Gov. Andrew M. Cuomo during a news conference

Gov. Andrew M. Cuomo during a news conference at his Manhattan office on Jan. 23. Credit: Charles Eckert

ALBANY — The state filed a lawsuit Monday against the Trump administration to try to overturn a federal suspension of New Yorkers from joining “trusted traveler” programs, which allow preapproved citizens to get through airport security faster.

"We are fighting back and will be using every tool available to us to do so," said Gov. Andrew M. Cuomo.

Attorney General Letitia James in filing the suit argued that the Trump administration is using the "trusted traveler" programs as a "political weapon."

"The Trump Administration's new policy not only negatively impacts travelers, workers, commerce, and our economy, but it jeopardizes public safety," James said. "No one should ever use our nation's security as a political weapon, let alone the commander in chief."

The lawsuit argues in part that the federal action is unconstitutional and “defies” the Intelligence Reform and Terrorism Prevention Act of 2004, which called for a program serving prequalified international travelers for use in all states and territories. The lawsuit contends that the federal action has “intentionally made us less safe.”
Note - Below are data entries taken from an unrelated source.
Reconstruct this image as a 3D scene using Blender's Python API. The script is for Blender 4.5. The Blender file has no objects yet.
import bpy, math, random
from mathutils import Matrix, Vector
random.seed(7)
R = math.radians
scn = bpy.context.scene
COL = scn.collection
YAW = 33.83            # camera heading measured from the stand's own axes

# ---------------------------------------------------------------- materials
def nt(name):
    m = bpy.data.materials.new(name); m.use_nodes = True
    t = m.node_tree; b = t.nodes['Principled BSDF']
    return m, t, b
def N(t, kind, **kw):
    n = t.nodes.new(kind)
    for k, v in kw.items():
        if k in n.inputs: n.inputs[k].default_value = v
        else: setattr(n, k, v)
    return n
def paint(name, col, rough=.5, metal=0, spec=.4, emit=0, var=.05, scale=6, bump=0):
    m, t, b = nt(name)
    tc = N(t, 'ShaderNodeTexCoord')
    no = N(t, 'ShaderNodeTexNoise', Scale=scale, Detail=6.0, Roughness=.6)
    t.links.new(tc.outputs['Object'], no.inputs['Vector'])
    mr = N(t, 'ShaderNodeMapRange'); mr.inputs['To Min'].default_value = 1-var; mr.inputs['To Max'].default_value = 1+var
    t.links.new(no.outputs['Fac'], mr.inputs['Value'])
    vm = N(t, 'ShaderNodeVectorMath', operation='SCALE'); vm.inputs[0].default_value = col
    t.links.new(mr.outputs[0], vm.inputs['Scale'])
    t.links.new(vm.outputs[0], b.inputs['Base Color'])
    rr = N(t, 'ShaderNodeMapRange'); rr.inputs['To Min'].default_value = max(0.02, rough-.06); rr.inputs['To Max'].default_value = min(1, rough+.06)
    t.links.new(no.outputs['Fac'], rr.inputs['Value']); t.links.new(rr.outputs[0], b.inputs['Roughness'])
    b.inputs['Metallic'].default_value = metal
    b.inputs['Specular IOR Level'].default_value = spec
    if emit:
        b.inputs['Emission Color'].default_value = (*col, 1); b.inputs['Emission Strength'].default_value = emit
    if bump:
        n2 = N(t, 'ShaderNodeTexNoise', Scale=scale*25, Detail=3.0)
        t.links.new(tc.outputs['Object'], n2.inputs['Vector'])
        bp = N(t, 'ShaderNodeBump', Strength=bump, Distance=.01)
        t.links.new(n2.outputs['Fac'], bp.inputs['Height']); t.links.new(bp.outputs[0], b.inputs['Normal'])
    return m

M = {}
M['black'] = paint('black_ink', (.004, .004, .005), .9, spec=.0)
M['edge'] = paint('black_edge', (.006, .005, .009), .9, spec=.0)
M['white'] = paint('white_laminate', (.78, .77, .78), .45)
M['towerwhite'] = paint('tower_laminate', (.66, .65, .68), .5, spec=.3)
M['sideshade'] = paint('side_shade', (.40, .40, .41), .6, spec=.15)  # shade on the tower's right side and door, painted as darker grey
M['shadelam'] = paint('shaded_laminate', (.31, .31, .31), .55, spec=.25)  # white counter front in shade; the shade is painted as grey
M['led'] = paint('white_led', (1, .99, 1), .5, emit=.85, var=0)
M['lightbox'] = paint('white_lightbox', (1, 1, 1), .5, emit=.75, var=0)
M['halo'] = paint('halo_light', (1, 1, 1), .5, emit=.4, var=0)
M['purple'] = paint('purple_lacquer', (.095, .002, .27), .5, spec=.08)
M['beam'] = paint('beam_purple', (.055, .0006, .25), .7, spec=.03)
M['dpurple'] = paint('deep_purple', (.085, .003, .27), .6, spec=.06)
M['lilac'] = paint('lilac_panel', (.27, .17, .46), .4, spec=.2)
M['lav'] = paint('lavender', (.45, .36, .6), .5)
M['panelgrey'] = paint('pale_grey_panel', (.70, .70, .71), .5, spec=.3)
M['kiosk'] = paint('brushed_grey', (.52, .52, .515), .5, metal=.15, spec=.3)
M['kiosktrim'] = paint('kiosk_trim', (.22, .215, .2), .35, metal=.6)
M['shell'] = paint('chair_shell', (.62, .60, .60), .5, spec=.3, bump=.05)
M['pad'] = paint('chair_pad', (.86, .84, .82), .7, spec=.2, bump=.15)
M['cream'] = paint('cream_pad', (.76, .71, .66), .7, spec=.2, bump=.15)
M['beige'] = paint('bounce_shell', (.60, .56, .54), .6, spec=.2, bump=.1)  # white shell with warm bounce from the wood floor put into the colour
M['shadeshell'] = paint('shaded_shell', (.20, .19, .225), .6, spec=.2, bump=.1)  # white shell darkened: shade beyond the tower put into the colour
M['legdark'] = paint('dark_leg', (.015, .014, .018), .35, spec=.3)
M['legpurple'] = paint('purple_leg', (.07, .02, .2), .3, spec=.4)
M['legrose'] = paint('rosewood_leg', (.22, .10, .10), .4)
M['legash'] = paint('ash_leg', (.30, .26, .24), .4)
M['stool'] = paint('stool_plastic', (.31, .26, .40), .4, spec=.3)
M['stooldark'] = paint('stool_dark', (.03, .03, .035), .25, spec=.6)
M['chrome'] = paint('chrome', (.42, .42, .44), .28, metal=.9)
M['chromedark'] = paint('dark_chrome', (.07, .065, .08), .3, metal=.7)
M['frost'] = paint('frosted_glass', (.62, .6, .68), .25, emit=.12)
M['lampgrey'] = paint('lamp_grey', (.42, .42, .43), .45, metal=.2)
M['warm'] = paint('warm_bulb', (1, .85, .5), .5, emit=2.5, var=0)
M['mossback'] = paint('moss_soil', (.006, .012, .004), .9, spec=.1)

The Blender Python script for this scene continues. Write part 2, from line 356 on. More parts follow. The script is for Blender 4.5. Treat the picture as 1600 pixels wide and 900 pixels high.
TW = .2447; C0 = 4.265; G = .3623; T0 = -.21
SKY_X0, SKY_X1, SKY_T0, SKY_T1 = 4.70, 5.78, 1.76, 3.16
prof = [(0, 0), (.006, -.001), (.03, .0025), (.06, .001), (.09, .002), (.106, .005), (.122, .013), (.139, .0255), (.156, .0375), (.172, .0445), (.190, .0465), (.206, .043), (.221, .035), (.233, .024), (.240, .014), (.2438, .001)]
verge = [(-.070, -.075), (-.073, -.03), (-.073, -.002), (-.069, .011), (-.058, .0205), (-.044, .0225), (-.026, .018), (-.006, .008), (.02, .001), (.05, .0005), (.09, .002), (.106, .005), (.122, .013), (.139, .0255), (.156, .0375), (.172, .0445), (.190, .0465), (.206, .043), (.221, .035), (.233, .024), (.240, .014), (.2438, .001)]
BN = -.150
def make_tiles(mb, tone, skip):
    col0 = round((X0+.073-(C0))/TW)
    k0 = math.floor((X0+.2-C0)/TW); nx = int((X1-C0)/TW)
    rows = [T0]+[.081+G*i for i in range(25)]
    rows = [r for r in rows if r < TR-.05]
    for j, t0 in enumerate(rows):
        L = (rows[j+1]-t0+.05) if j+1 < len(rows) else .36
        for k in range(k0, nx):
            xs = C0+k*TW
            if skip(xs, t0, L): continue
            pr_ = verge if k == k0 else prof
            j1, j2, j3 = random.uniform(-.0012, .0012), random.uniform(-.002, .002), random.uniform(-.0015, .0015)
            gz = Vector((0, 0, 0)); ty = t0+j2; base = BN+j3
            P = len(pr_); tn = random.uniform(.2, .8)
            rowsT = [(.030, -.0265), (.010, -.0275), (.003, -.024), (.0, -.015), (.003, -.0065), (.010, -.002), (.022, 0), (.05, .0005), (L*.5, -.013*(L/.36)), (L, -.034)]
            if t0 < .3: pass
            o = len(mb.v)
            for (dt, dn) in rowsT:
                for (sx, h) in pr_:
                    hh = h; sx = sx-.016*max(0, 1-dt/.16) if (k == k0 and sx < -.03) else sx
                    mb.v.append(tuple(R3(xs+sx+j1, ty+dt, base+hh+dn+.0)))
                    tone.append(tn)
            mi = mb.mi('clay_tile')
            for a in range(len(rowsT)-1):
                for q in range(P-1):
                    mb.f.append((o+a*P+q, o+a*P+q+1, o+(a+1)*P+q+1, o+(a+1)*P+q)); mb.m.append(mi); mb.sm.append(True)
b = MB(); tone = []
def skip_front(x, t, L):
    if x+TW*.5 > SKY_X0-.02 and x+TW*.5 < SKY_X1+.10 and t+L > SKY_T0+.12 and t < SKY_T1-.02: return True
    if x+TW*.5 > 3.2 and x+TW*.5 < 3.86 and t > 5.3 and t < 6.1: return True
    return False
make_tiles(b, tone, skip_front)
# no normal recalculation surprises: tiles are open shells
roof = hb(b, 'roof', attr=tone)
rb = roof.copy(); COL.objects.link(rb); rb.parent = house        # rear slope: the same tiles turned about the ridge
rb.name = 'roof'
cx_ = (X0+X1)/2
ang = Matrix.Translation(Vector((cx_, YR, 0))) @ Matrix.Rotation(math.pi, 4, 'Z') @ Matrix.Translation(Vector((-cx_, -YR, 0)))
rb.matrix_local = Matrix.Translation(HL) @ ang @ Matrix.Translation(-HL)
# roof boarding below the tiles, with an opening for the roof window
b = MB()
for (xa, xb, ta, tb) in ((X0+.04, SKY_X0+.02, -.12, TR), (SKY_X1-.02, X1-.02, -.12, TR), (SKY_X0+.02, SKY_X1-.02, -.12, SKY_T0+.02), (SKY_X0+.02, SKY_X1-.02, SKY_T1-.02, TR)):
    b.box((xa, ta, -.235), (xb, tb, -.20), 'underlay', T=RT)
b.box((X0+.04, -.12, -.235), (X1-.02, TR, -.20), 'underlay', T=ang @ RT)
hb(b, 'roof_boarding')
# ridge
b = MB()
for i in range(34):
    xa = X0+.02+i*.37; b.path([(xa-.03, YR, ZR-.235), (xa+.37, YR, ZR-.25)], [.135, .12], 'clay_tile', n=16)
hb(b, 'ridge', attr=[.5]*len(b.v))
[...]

The result for all travelers will be "longer lines, strained security resources, and heightened security risks," the lawsuit states. "Wait time at border crossings in New York directly impacts New York’s economy."

The impact will be great on Long Island, where many travelers regularly fly internationally for business, to meet family, and for vacations, said Assemb. Charles Lavine (D-Glen Cove). He said the order hurts New York the way Trump's tax law, which limited the deductibity of state and local taxes, did.

“This is an economic factor that like SALT adversely impacts New Yorkers and Long Islanders especially," Lavine said.

The Buffalo office of the U.S. Department of Justice said the federal government needs driver’s license records for law enforcement, to obtain search warrants and to make informed decisions on when to stop a vehicle.

“Prohibiting basic information sharing between New York state and federal law enforcement agencies means that more criminals will enter and roam freely in our state and nation … and jeopardizes the safety of all of the inhabitants of our great country,” according to the Justice Department statement signed by U.S. attorneys statewide.

Earlier Monday, Cuomo said he is waiting to hear from the White House on his formal request for a meeting to negotiate an end to the conflict, which raged over the weekend. Cuomo said there is hope for New York travelers because Trump’s position is “bizarre and illegal and retaliatory and gratuitous.”

"I said I want a meeting and he said he would call tomorrow, which is today, and they would set up a meeting so we'll see what happens," Cuomo said Monday in announcing the development on WAMC public radio in Albany.

Cuomo had turned up the heat on the feud Friday when he accused Trump of “political extortion.” There was no immediate comment from the White House.

Hanging in the balance are 175,000 New Yorkers who benefit from the 'trusted traveler" programs such as Global Entry, which allow prequalified travelers to enter and exit U.S. borders by air, sea and land using much shorter lines and to avoid removing shoes, belts and light jackets. Another 80,000 have applied for the programs. Some of the programs also serve truckers making frequent border crossings to Canada.

New Yorkers already in the programs won't be able to re-enroll after their five-year membership expires.

The ban does not include the five-year TSA Precheck program for airport screening.

Last week, the federal Department of Homeland Security said it was imposing the restrictions because of the state’s Green Light Law, which became effective Dec. 14. That law allows immigrants without proper documentation to obtain a low-level driver’s license that is “not for federal purposes.” But the law also denies federal immigration enforcement agencies access to the state Department of Motor Vehicle records unless they obtain a court order.

On Friday the acting director of Homeland Security said he would restore New Yorkers to the program if Cuomo changed or repealed the law.

Cuomo flatly refused that offer, calling it “political extortion.”

The governor has said federal agents have been harsh in aggressively arresting and deporting undocumented immigrants, including those who have lived for years and prospered in New York or who are seeking asylum from terrorists and thugs.

Cuomo said over the weekend that the federal Homeland Security Department could get all the criminal records it needs from the FBI. The state already provides the FBI with all its criminal records.